セネガル人は少量の食料でお腹を空かせながら数日間の狩猟に出かけ、大きな獲物をしとめたときは、皆で大量に食べました。そこに何よりの大きな喜びがありました。本当の意味での空腹を体験しなければ、腹が満たされることの恵みが分かりません。

ファストフードが流行っている中で、人々の心から、「待ち望む」ことの恵みの体験が失われています。実は、アメリカ人も日本人も、いつも何かに飢えているからこそ、始終食べているのではないでしょうか。でもそれは、食料よりも、感動への飢えではないでしょうか。それは心の飢餓とも言われます。

キリストがともに歩んでくださる恵みとは、「空腹を感じる前にいつでも食べ物がある・・」という状態を指しはしません。「いつも、何かが足りないようでありながら、振り返ってみると、必要が満たされていた」という世界です。

それはファストフードの世界ではなく、お腹を空かせながらみんなで祈り、収穫を分かち合って喜ぶという世界です。

私たちの目の前には、いつも何かの問題があります。しかしそれは、キリストがすべての必要を満たしてくださるという体験をする機会でもあります。インスタントに必要が満たされるのではなく、主の救いを待ち望みながら祈る中で、必要が満たされるという恵みを体験させていただきましょう。
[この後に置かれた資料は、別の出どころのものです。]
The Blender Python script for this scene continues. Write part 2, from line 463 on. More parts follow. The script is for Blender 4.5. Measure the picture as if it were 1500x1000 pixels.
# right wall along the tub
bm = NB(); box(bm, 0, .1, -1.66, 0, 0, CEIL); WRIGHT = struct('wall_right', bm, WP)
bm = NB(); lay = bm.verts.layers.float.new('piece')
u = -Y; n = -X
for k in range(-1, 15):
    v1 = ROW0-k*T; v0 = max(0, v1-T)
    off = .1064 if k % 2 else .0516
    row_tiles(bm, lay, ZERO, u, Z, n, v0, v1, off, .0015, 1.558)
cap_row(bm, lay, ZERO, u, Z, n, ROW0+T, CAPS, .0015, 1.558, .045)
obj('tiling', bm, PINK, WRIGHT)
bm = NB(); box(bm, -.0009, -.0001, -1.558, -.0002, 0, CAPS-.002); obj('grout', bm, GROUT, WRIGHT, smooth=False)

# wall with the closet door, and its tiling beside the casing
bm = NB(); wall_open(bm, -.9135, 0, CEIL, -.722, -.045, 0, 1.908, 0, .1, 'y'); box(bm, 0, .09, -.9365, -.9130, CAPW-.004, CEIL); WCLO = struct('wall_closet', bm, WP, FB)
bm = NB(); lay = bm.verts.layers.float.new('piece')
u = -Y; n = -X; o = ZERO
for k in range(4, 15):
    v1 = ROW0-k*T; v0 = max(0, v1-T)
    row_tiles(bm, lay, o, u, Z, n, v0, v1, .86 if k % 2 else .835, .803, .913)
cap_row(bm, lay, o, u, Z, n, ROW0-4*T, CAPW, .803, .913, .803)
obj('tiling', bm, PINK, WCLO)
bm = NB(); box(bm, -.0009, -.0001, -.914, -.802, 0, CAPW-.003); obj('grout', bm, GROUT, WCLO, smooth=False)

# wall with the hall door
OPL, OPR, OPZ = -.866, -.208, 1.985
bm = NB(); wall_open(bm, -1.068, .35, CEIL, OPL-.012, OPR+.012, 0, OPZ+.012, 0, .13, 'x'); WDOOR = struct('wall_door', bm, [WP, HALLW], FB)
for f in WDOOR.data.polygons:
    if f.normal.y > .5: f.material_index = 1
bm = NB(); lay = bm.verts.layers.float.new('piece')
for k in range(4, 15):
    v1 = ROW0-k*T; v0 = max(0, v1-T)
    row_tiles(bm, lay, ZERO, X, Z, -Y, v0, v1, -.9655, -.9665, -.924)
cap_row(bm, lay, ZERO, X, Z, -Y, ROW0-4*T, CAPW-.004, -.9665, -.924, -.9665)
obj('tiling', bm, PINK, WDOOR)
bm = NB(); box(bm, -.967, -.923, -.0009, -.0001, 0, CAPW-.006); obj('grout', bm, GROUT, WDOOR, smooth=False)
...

私たちは、日々、「日毎の糧を与えてください」と祈るように教えられています。この祈りは、日々、何かが不足している状態が前提とされています。人によっては、「私は不足を感じることがありません・・」と言うかもしれません。しかし、そのような人は、愛が足りない人ではないでしょうか。それがパリサイ人の、またヘロデのパン種の問題でした。世界の痛みの声を聞き、自分が何かをしたいと願い、そして、自分の働きの範囲を広げるなら、「お金も人材も、いつも足りない・・」と思うのが当然です。自分だけのために生きているから、不足を感じないのです。

しかし、そのような人に本当に足りないのは、「生きる感動」なのかもしれません。自分の枠から出て働きを広げる時、そこには神の不思議なみわざが満ちています。